If these films represent the emergence of a new archetype, it is clear that there are still old myths to draw on. There were two Snow White films this year, and both were overlaced with themes of class warfare. Julia Robert’s Mirror, Mirror was a flop, but Snow White and the Huntsman was one of the surprise hits of the summer, and both movies incorporate income inequality into their famous stories. Each film’s Evil Queen is depicted as the one percent, siphoning money from the poorer districts to pay for her castle, jewels, and lavish wardrobes. In each, the young Snow White leads a revolution, destroying the Evil Queen, redistributing her wealth, and returning the land to the people. The story of Snow White has now overtaken the capitalist fantasy Cinderella as the go-to fairy tale for producers looking to connect with modern audiences; I would in fact suggest that The Hunger Games is just a loose adaptation of it.
It is noteworthy that all three of these films place a woman at their center, as gender politics were such a large part of this year’s political culture. The Hunger Games in particular addresses themes of gender equality. During the games, Katniss teams up with her fellow District 12 resident, a boy named Peeta, who harbors a schoolboy crush on her. Katniss occupies the role of protector of her people that is traditionally assigned to men; but she also wears the pants in her relationship with Peeta. He is in fact so physically inferior to her that is the basis for a joke. As they split up to search for food, he jokingly suggests that he take her bow and go hunting, before laughing and going off to gather fruit. But Peeta can’t even do that right – Katniss finds him about to eat poisonous berries and knocks them out of his hands.
The Dark Knight Rises brought the only prominent female Batman villain back to the big screen. Even in 1992’s Batman Returns, Catwoman was a symbol of female empowerment; played by Michelle Pfeiffer with costuming that brought to mind the world’s most beautiful dominatrix, her Catwoman was a lonely secretary killed by her macho boss, only to be resurrected as the yin to Bruce Wayne’s tormented yang. In Dark Knight Rises, she is a cat burglar with moves, smart and strong enough to match up with Batman as a foe and later as a friend; this being 2012, the female lead in the film can’t just be the villain. Catwoman eventually suffers a crisis of conscience and joins Batman’s quest for order.

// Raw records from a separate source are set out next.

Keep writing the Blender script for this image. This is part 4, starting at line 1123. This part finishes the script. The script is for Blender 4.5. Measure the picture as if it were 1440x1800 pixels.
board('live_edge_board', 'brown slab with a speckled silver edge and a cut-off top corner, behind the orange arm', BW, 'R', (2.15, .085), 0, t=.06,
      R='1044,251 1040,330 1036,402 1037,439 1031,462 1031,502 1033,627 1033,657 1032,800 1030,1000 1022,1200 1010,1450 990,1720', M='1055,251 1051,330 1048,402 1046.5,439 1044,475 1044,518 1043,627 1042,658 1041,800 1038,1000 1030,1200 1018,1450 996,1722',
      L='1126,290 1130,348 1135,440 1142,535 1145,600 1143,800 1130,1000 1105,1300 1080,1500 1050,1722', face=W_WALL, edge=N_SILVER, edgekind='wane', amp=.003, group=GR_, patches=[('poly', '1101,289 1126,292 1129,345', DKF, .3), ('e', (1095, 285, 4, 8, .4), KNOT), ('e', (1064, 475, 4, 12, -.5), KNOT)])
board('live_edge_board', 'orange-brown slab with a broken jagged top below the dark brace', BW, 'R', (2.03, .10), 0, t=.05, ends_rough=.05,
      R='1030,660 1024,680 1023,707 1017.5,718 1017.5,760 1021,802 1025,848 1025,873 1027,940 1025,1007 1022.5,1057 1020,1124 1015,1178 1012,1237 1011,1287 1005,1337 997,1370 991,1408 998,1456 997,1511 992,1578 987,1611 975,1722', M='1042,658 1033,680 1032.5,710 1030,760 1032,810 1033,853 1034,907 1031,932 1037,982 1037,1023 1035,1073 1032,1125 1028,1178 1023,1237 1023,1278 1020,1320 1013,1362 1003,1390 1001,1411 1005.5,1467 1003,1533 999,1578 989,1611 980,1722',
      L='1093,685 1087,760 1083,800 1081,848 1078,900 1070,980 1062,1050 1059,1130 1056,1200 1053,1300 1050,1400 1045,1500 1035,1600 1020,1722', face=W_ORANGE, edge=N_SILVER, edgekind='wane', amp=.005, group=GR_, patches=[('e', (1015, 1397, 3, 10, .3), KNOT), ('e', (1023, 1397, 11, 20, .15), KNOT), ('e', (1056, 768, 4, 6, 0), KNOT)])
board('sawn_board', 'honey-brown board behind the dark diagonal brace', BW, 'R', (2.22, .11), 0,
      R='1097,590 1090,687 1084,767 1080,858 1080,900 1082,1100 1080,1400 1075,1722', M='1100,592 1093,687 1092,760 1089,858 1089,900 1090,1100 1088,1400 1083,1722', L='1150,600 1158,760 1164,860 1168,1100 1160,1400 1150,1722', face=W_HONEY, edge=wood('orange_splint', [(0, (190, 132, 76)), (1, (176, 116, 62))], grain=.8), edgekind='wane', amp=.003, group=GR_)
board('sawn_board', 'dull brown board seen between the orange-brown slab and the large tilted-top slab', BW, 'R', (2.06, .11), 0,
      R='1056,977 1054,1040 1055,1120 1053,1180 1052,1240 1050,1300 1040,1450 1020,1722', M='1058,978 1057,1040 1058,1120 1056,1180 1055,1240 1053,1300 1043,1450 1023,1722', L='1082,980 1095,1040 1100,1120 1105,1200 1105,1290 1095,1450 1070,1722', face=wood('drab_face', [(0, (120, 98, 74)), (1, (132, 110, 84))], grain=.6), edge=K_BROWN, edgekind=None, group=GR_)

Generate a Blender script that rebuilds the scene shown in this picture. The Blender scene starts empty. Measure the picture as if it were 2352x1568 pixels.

The prominence of the female action hero in 2012 (also seen in films such as Prometheus and Brave) reflects a deep shift in our social and political values. President Obama touted his legislative accomplishments on women’s issues – the Lily Ledbetter Fair Pay Act and the provisions of the Affordable Care Act that required insurers to cover birth control – on the campaign trail. He succeeded in making it a point of contrast between him and Mitt Romney, aided by Republicans’ failures to provide satisfying rhetoric on the issues (“binders full of women,” Todd Akin’s rape comments, etc). Obama would ride a near-historic gender gap to re-election, but the election of so many women to the U.S. Senate provides the best example of this dramatic cultural shift. In both film and politics, women leapt into roles traditionally filled by men. No direct lines can be drawn between the success of The Hunger Games and The Dark Knight Rises and the election of so many women to the Senate (including several from states that had only previously elected men), but the major shift that took place on Election Day is not simply a response to a few poor comments by Republicans. It represents the kind of shift in social values that the movies – our collective dreams – both reflect and reaffirm.
These dreams have not yet become the nightmares that these films hint at, but they are getting close. Each of the themes that figured so prominently into The Hunger Games and many other films of 2012 – revolution, the increased role of women in positions of leadership, income inequality – reflect our fear of the unknown future and a desire for change. We feel that our current means of solving society’s problems are no longer working – Congress’s current job approval rating is a testament to that – but as the people spoke in 2012 presidential election, we do not have a real alternative.
Obama’s re-election was the result of a narrative of fear, not of the hope that he harnessed in 2008; most pundits attribute his victory to the campaign’s success in creating a negative perception of Romney early in the general election. In fact, both The Hunger Games and The Dark Knight Rises directly reference this shift in strategy, even using his campaign buzzword. The Hunger Games stayed largely faithful to the book, but they did add one telling scene. Midway through the film, President Snow (Donald Sutherland) explains why they hold the Games each year. “Hope,” he says. “It’s the only thing stronger than fear.” The Dark Knight Rises contained a similar line: “There can be no true despair without hope.” In these films that take every opportunity to incorporate politics into their stories, there can be no doubt who they are referring to. This is the dark side of the hope that Obama promised; when it doesn’t work out, things get nasty. These two films reflect the national mood: although we hoped for change once again in 2012, we are getting awfully impatient waiting for the results.